Stated task :: Look below and pull out each line with the word "picture".

Information provided ::
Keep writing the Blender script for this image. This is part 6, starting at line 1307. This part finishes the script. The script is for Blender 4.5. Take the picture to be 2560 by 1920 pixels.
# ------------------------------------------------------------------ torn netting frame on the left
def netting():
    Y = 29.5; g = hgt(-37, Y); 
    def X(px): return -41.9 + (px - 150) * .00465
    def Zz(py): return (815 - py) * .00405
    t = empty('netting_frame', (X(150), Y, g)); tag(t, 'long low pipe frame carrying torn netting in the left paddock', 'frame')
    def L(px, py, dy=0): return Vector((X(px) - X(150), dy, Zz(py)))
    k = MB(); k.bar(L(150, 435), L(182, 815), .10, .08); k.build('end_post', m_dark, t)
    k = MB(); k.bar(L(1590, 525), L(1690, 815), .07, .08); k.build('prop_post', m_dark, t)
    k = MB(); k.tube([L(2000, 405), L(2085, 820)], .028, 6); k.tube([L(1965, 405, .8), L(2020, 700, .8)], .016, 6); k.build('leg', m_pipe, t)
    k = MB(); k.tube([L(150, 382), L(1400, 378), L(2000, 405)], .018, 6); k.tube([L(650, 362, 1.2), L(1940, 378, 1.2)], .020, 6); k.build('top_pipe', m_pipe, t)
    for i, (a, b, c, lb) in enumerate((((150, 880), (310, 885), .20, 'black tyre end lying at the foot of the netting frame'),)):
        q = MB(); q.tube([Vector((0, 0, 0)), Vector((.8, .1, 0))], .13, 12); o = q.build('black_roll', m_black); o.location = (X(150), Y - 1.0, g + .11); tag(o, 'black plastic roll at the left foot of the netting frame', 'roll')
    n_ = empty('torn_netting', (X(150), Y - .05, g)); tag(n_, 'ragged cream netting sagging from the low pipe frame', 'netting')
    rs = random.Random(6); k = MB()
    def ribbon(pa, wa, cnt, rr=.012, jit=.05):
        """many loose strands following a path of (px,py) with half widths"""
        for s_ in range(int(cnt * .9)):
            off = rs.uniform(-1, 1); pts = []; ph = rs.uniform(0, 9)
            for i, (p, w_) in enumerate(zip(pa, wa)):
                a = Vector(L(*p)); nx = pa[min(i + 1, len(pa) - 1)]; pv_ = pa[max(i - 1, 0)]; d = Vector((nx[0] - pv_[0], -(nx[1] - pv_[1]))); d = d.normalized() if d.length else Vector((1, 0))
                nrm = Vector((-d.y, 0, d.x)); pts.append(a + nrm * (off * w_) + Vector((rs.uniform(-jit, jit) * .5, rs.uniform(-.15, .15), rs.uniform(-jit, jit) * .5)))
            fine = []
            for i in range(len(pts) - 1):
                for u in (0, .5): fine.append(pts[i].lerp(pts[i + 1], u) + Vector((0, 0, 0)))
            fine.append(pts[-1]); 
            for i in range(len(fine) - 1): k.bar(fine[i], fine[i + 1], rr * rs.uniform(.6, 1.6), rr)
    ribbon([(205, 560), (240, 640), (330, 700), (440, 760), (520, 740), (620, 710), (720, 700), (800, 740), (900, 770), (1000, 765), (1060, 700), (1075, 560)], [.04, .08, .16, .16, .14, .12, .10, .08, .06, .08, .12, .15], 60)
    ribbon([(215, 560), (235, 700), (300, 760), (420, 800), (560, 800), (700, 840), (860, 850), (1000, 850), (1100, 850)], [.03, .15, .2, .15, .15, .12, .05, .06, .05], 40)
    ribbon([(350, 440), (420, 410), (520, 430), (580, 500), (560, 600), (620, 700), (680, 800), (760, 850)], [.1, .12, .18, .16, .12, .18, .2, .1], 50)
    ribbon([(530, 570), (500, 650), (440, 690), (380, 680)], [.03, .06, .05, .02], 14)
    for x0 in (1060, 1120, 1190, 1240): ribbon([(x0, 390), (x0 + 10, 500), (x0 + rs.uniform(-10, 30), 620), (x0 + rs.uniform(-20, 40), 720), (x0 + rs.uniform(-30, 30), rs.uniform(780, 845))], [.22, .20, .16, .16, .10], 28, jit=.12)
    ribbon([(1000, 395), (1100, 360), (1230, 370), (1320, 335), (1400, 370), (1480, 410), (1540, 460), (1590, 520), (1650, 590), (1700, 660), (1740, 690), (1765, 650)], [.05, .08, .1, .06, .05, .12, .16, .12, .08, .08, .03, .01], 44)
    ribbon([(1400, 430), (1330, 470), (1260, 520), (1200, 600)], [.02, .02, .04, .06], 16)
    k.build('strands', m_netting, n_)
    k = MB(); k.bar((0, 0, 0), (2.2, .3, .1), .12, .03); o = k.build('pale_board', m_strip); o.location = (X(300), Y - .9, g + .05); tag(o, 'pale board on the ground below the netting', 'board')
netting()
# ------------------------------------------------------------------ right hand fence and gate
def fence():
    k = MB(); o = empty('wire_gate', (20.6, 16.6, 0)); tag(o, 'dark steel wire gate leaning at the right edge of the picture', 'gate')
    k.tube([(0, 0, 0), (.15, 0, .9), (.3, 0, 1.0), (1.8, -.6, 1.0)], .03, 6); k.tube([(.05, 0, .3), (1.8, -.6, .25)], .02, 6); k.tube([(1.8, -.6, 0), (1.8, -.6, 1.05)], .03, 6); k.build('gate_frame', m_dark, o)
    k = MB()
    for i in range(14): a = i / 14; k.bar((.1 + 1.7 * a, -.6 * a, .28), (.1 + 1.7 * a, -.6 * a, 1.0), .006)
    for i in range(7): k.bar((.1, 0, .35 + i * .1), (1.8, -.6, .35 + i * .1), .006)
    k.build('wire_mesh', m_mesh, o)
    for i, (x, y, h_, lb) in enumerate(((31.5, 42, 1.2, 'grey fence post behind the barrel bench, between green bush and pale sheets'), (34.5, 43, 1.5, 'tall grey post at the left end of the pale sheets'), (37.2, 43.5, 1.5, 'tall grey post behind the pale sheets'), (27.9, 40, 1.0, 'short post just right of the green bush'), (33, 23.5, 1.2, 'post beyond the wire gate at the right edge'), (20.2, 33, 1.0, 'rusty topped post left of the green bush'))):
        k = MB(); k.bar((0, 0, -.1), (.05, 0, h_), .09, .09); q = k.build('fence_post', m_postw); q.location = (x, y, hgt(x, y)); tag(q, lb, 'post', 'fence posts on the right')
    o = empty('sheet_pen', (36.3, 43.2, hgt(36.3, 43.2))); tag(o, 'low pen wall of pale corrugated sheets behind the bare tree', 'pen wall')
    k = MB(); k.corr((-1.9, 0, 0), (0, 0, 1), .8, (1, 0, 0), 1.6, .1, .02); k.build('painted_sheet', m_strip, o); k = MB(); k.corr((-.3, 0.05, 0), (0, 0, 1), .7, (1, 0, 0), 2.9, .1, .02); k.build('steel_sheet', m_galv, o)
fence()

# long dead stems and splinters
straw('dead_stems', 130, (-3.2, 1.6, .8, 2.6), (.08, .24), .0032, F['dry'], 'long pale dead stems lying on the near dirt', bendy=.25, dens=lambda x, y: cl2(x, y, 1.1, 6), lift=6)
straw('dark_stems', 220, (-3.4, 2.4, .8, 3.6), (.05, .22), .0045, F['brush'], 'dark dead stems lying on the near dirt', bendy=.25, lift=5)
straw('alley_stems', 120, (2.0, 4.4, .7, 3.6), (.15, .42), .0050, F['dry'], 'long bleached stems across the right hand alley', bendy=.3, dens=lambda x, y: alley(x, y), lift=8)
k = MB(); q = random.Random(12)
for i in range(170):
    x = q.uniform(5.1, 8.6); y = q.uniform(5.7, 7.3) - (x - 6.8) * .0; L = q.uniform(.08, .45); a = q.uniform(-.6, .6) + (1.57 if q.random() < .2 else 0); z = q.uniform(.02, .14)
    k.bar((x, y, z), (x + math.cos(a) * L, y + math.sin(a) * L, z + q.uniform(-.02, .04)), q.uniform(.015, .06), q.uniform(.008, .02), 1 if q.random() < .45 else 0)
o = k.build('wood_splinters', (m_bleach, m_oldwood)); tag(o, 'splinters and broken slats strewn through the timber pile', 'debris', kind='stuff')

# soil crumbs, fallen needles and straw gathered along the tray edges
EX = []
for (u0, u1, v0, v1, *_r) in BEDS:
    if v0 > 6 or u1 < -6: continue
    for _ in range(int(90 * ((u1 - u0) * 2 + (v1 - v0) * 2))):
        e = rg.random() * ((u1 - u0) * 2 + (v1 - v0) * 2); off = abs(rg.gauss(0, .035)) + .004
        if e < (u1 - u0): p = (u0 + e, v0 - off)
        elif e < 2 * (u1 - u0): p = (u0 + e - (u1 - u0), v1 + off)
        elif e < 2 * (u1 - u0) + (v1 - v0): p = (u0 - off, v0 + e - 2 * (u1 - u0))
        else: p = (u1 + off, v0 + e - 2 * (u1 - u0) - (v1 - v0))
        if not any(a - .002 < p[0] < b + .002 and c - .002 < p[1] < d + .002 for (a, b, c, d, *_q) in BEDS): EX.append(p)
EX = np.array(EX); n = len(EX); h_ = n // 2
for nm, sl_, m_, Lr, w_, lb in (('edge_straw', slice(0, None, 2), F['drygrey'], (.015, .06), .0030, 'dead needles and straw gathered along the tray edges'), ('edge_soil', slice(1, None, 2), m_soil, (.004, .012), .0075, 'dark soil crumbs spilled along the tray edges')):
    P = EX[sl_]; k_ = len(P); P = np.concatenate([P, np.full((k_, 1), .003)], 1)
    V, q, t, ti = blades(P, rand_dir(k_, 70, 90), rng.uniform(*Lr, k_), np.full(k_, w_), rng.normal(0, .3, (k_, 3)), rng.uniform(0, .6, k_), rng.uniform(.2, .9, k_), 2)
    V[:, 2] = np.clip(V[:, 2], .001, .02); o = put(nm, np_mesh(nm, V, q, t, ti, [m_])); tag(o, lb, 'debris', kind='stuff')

Answer to this task ::
Keep writing the Blender script for this image. This is part 6, starting at line 1307. This part finishes the script. The script is for Blender 4.5. Take the picture to be 2560 by 1920 pixels.
    k = MB(); o = empty('wire_gate', (20.6, 16.6, 0)); tag(o, 'dark steel wire gate leaning at the right edge of the picture', 'gate')